CBS News' Portia Siegelbaum reports Castro addressed that issue in his speech, hitting out at the U.S. and its western European allies for "inventing" the issue of human rights, before adding that Cuba is ready to discuss everything with the U.S.

Days after prominent dissident Oswalo Paya died in a car crash, Castro had harsh words for the island's opposition, accusing them of plotting to topple the government.

"Some small factions are doing nothing less than trying to lay the groundwork and hoping that one day what happened in Libya will happen here, what they're trying to make happen in Syria," Castro said.
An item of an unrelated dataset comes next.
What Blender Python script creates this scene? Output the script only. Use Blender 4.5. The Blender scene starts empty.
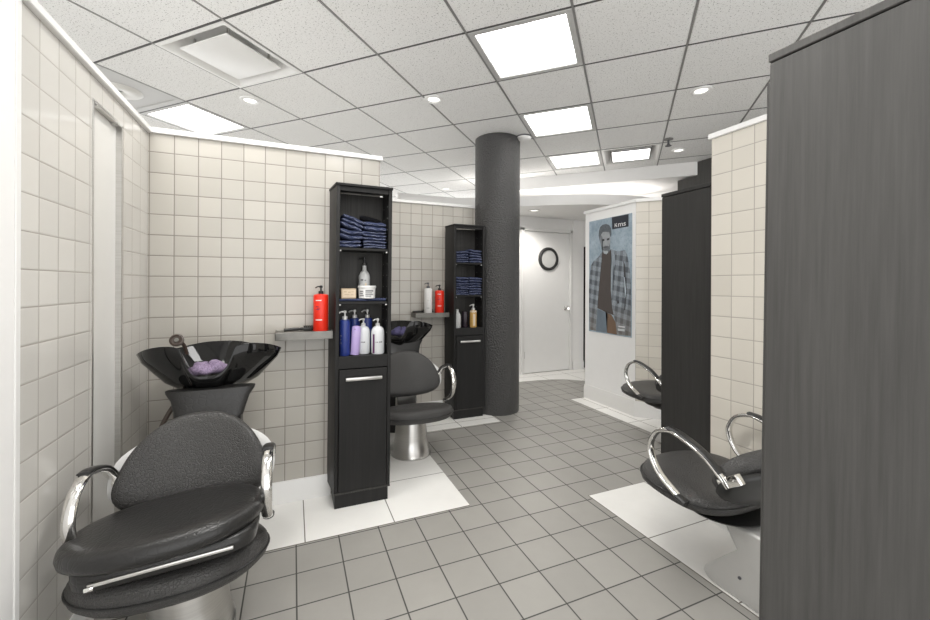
import bpy, bmesh, math, random
from mathutils import Vector, Matrix
random.seed(7)
SC = bpy.context.scene
COL = SC.collection
R = math.radians

# ------------------------------------------------------------------ camera, world, light, exposure
H = 1.265
cam_d = bpy.data.cameras.new('camera'); cam = bpy.data.objects.new('camera', cam_d); COL.objects.link(cam)
cam.rotation_mode = 'YXZ'
cam.matrix_world = (Matrix.Translation((0, 0, H)) @ Matrix.Rotation(R(-22.96), 4, 'Z') @ Matrix.Rotation(R(-0.243), 4, 'Y')
                    @ Matrix.Rotation(R(90), 4, 'X'))
cam_d.sensor_width = 36; cam_d.lens = 405.16/930*36
cam_d.shift_y = -25/930; cam_d.clip_start = 0.02
SC.camera = cam
W = bpy.data.worlds.new('world'); SC.world = W; W.use_nodes = True
W.node_tree.nodes['Background'].inputs[0].default_value = (1, .998, .99, 1)
W.node_tree.nodes['Background'].inputs[1].default_value = 2.0
SC.view_settings.view_transform = 'Standard'; SC.view_settings.look = 'None'
SC.view_settings.gamma = 1; SC.view_settings.use_curve_mapping = False
SC.view_settings.exposure = 0.18
PANEL = 7.5      # strength of the ceiling panels
SPOT = 17.0      # watts of each downlight

# ------------------------------------------------------------------ materials
class NT:
    def __init__(s, name):
        s.m = bpy.data.materials.new(name); s.m.use_nodes = True
        s.t = s.m.node_tree; s.b = s.t.nodes['Principled BSDF']; s.out = s.t.nodes['Material Output']
    def n(s, typ, **kw):
        o = s.t.nodes.new(typ)
        for k, v in kw.items(): setattr(o, k, v)
        return o
    def l(s, a, b): s.t.links.new(a, b)
    def math(s, op, a, b=None, c=None, clamp=False):
        o = s.n('ShaderNodeMath', operation=op); o.use_clamp = clamp
        for i, v in enumerate((a, b, c)):
            if v is None: continue
            if isinstance(v, (int, float)): o.inputs[i].default_value = v
            else: s.l(v, o.inputs[i])
        return o.outputs[0]
    def mix(s, f, a, b):
        o = s.n('ShaderNodeMix', data_type='RGBA')
        for i, v in ((0, f), (6, a), (7, b)):
            if isinstance(v, (int, float)): o.inputs[i].default_value = v
            elif isinstance(v, tuple): o.inputs[i].default_value = (*v, 1)
            else: s.l(v, o.inputs[i])
        return o.outputs[2]
    def coord(s): return s.n('ShaderNodeTexCoord').outputs['Object']
    def noise(s, vec, scale, detail=3, rough=.5, stretch=None):
        o = s.n('ShaderNodeTexNoise'); o.inputs['Scale'].default_value = scale
        o.inputs['Detail'].default_value = detail; o.inputs['Roughness'].default_value = rough
        if stretch:
            mp = s.n('ShaderNodeMapping'); mp.inputs['Scale'].default_value = stretch
            s.l(vec, mp.inputs[0]); vec = mp.outputs[0]
        s.l(vec, o.inputs['Vector']); return o.outputs['Fac']
    def ramp(s, f, lo, hi):
        o = s.n('ShaderNodeMapRange'); o.inputs[1].default_value = lo; o.inputs[2].default_value = hi
        s.l(f, o.inputs[0]); return o.outputs[0]
    def bump(s, h, strength=.3, dist=.002):
        o = s.n('ShaderNodeBump'); o.inputs['Strength'].default_value = strength; o.inputs['Distance'].default_value = dist
        s.l(h, o.inputs['Height']); s.l(o.outputs[0], s.b.inputs['Normal'])
    def base(s, c):
        if isinstance(c, tuple): s.b.inputs['Base Color'].default_value = (*c, 1)
        else: s.l(c, s.b.inputs['Base Color'])
    def set(s, rough=.5, metal=0, spec=.5, coat=0):
        s.b.inputs['Roughness'].default_value = rough; s.b.inputs['Metallic'].default_value = metal
        s.b.inputs['Specular IOR Level'].default_value = spec; s.b.inputs['Coat Weight'].default_value = coat
        return s

def plain(name, c, rough=.5, metal=0, spec=.5, coat=0, var=.06, sc=12, bump=0, bscale=200):
    k = NT(name); k.set(rough, metal, spec, coat)
    v = k.coord(); f = k.noise(v, sc)
    k.base(k.mix(f, tuple(x*(1-var) for x in c), tuple(min(1, x*(1+var)) for x in c)))
    if bump: k.bump(k.noise(v, bscale, 4), bump, .002)
    return k.m

def emit(name, c, strength):
    k = NT(name); k.base((.8, .8, .8)); k.b.inputs['Emission Color'].default_value = (*c, 1)
    k.b.inputs['Emission Strength'].default_value = strength
    return k.m

def tiles(name, ax, size, off, c, grout, gw, rough=.15, var=.05, bump=.35, stain=.06, lim=None, spec=.5):
    """square tiles in the plane of the two object axes ax"""
    k = NT(name); k.set(rough, spec=spec)
    v = k.coord(); sp = k.n('ShaderNodeSeparateXYZ'); k.l(v, sp.inputs[0])
    ms, ids = [], []
    for i in (0, 1):
        u = k.math('DIVIDE', k.math('SUBTRACT', sp.outputs[ax[i]], off[i]), size[i])
        fr = k.math('FRACT', u); ids.append(k.math('FLOOR', u))
        d = k.math('MULTIPLY', k.math('MINIMUM', fr, k.math('SUBTRACT', 1.0, fr)), size[i])
        ms.append(d)
    d = k.math('MINIMUM', ms[0], ms[1])
    mask = k.ramp(d, gw*.35, gw*.62)
    cb = k.n('ShaderNodeCombineXYZ'); k.l(ids[0], cb.inputs[0]); k.l(ids[1], cb.inputs[1])
    wn = k.n('ShaderNodeTexWhiteNoise', noise_dimensions='2D'); k.l(cb.outputs[0], wn.inputs['Vector'])
    c1 = k.mix(wn.outputs[0], tuple(x*(1-var) for x in c), tuple(x*(1+var) for x in c))
    st = k.ramp(k.noise(v, 3.2, 6, .65), .3, .75)
    c2 = k.mix(k.math('MULTIPLY', st, stain), c1, tuple(x*.55 for x in c))
    k.base(k.mix(mask, grout, c2))
    rr = k.n('ShaderNodeMapRange'); rr.inputs[3].default_value = .8; rr.inputs[4].default_value = rough
    k.l(mask, rr.inputs[0]); k.l(rr.outputs[0], k.b.inputs['Roughness'])
    pil = k.ramp(d, gw*.3, gw*1.6)
    hgt = k.math('ADD', pil, k.math('MULTIPLY', k.noise(v, 9, 2), .6))
    k.bump(hgt, bump, .0018)
    return k.m

M = {}
M['wall_white'] = plain('painted_white', (.87, .862, .85), .55, var=.02)
M['trim_white'] = plain('trim_white', (.82, .815, .80), .35, var=.02)
M['grey_paint'] = plain('pale_grey_paint', (.72, .71, .69), .5, var=.02)
TS = .1075
tc, tg = (.475, .452, .408), (.21, .19, .165)
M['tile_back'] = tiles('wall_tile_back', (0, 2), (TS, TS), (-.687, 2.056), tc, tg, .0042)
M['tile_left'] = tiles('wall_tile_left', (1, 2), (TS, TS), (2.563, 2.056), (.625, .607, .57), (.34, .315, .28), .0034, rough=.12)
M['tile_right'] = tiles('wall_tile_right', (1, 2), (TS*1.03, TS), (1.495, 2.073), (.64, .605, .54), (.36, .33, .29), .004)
M['floor_grey'] = tiles('floor_tile_grey', (0, 1), (.1978, .1978), (.4129, 2.1144), (.335, .324, .300), (.055, .055, .05), .006, rough=.42, var=.06, bump=.3, stain=.22)
M['floor_white'] = tiles('floor_tile_white', (0, 1), (.443, .443), (.058, 2.127), (.86, .85, .82), (.16, .145, .125), .0055, rough=.3, var=.03, bump=.2, stain=.16)
M['floor_white_right'] = tiles('floor_tile_white_right', (0, 1), (.447, .447), (1.638, 1.505), (.86, .85, .82), (.16, .145, .125), .0055, rough=.3, var=.03, bump=.2, stain=.2)

def ceiling_mat():
    k = NT('ceiling_tile'); k.set(.9, spec=.2); v = k.coord()
    n1 = k.noise(v, 105, 2, .6); n2 = k.noise(v, 210, 2, .5)
    pit = k.math('MAXIMUM', k.ramp(n1, .61, .66), k.ramp(n2, .64, .70))
    big = k.noise(v, 1.5, 3)
    c = k.mix(big, (.86, .857, .845), (.92, .917, .905))
    k.base(k.mix(k.math('MULTIPLY', pit, .75), c, (.22, .21, .195)))
    k.bump(k.math('SUBTRACT', k.math('MULTIPLY', k.noise(v, 120, 3), .4), pit), .5, .002)
    return k.m
M['ceil'] = ceiling_mat()
M['tee'] = plain('ceiling_grid_metal', (.24, .236, .228), .4, var=.03)
M['tee_shade'] = plain('ceiling_grid_gap_shade', (.075, .073, .07), .6, var=.03)  # shade of the tile-edge gaps put into the strip colour
M['fixture_grey'] = plain('fixture_grey', (.50, .495, .485), .4, var=.03)
M['plenum'] = plain('dark_gap', (.05, .05, .05), .9)

def laminate(name, c, ax='z', rough=.45, amp=.35):
    k = NT(name); k.set(rough, spec=.22); v = k.coord()
    f = k.noise(v, 1, 5, .65, (90, 90, 3.0))
    g = k.noise(v, 1, 3, .5, (14, 14, 1.2))
    s = k.math('ADD', k.math('MULTIPLY', f, .65), k.math('MULTIPLY', g, .35))
    s = k.ramp(s, .32, .68)
    k.base(k.mix(s, tuple(x*(1-amp) for x in c), tuple(x*(1+amp) for x in c)))
    k.bump(f, .12, .001)
    return k.m
M['black_wood'] = laminate('black_brown_laminate', (.0165, .016, .0157), amp=.25)
M['inner_wood'] = laminate('cabinet_inner_laminate', (.045, .043, .040))
M['dark_wood'] = laminate('dark_grey_laminate', (.034, .033, .0315), amp=.2)
M['panel_wood'] = laminate('charcoal_laminate', (.074, .072, .069), rough=.5, amp=.21)  # paler copy of the cabinet laminate; light on the near panel put in colour

def column_mat():
    k = NT('rough_black_column'); k.set(.36, spec=.9); v = k.coord()
    n = k.noise(v, 70, 3, .6)
    sp = k.ramp(k.noise(v, 130, 1), .70, .78)
    k.base(k.mix(k.math('MULTIPLY', sp, .6), (.035, .034, .033), (.22, .21, .20)))
    k.bump(n, 1, .02)
    return k.m
M['column'] = column_mat()

def leather(name, c, rough=.38, bs=130, strength=.5):
    k = NT(name); k.set(rough, spec=.42); v = k.coord()
    k.base(k.mix(k.noise(v, 6), tuple(x*.8 for x in c), tuple(x*1.25 for x in c)))
    vo = k.n('ShaderNodeTexVoronoi', feature='DISTANCE_TO_EDGE'); vo.inputs['Scale'].default_value = bs
    k.l(v, vo.inputs['Vector'])
    h = k.math('ADD', k.ramp(vo.outputs[0], 0, .12), k.math('MULTIPLY', k.noise(v, 30, 3), 1.2))
    k.bump(h, strength, .0016)
    return k.m
M['leather'] = leather('black_grained_leather', (.052, .0505, .049), .40, 95, .8)
M['leather_smooth'] = leather('black_smooth_leather', (.020, .0195, .019), .29, 40, .25)
M['black_plastic'] = plain('black_plastic', (.016, .016, .016), .35)
M['gloss_black'] = plain('glossy_black_basin', (.006, .006, .006), .06, spec=.35, coat=.15, var=.02)
M['brown_hose'] = plain('brown_rubber', (.06, .042, .032), .4)
M['chrome'] = plain('chrome', (.86, .85, .83), .09, 1, var=.01)
def brushed():
    k = NT('brushed_steel'); k.set(.3, 1); v = k.coord()
    n = k.noise(v, 1, 4, .6, (2, 2, 260))
    k.base(k.mix(n, (.50, .49, .47), (.72, .71, .69))); k.bump(n, .05, .001)
    return k.m
M['steel'] = brushed()
M['dull_steel'] = plain('dull_steel', (.20, .195, .18), .38, .9, var=.25, sc=25)
M['silver'] = plain('silver_plastic', (.60, .595, .58), .3, .35, var=.03)
M['shell'] = plain('light_grey_shell', (.66, .655, .64), .4)
M['red'] = plain('red_plastic', (.80, .030, .012), .28, var=.02)
M['white_plastic'] = plain('white_plastic', (.78, .775, .76), .3, var=.02)
M['frost'] = plain('frosted_grey_plastic', (.50, .505, .50), .3, var=.03)
M['clear_white'] = plain('milky_bottle', (.66, .675, .69), .25, var=.03)
M['blue'] = plain('cobalt_plastic', (.020, .038, .20), .28, var=.05)
M['lavender'] = plain('lavender_plastic', (.46, .36, .66), .35, var=.04)
M['plum'] = plain('plum_ink', (.10, .025, .09), .5)
M['ink'] = plain('grey_ink', (.10, .10, .11), .6)
M['tub_ink'] = plain('soft_grey_ink', (.24, .24, .245), .6)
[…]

Castro also reminisced about the 1959 Revolution, promised that Cuba will complete a trans-island expressway halted years ago for lack of funds, empathized with islanders' complaints about meager salaries and said once again that his five-year plan to overhaul Cuba's socialist economy will not be done hastily.

The July 26 national holiday was often used to make major announcements when Castro's older brother Fidel was president, but there were none on Thursday.

The main celebration kicked off at sunrise with music and speeches at a plaza in the eastern province of Guantanamo, home to the U.S. naval base of the same name.

The American presence in Guantanamo is a sore point for Havana, which demands the base be shut down and accuses the U.S. of torturing terror suspects held in the military prison.

"We will continue to fight such a flagrant violation. ... Never, under any circumstance, will we stop trying to recover that piece of ground," first Vice President Jose Ramon Machado Ventura said in the keynote address.

Musicians sang the song "Guantanamera," and a young girl read a speech paying homage to the revolution and resistance to "Yankee" imperialism.

"We will be like 'Che,'" she said, repeating the mantra taught to schoolchildren across the island. Argentine-born guerrilla Ernesto "Che" Guevara is held up as a model of personal conduct in Cuba.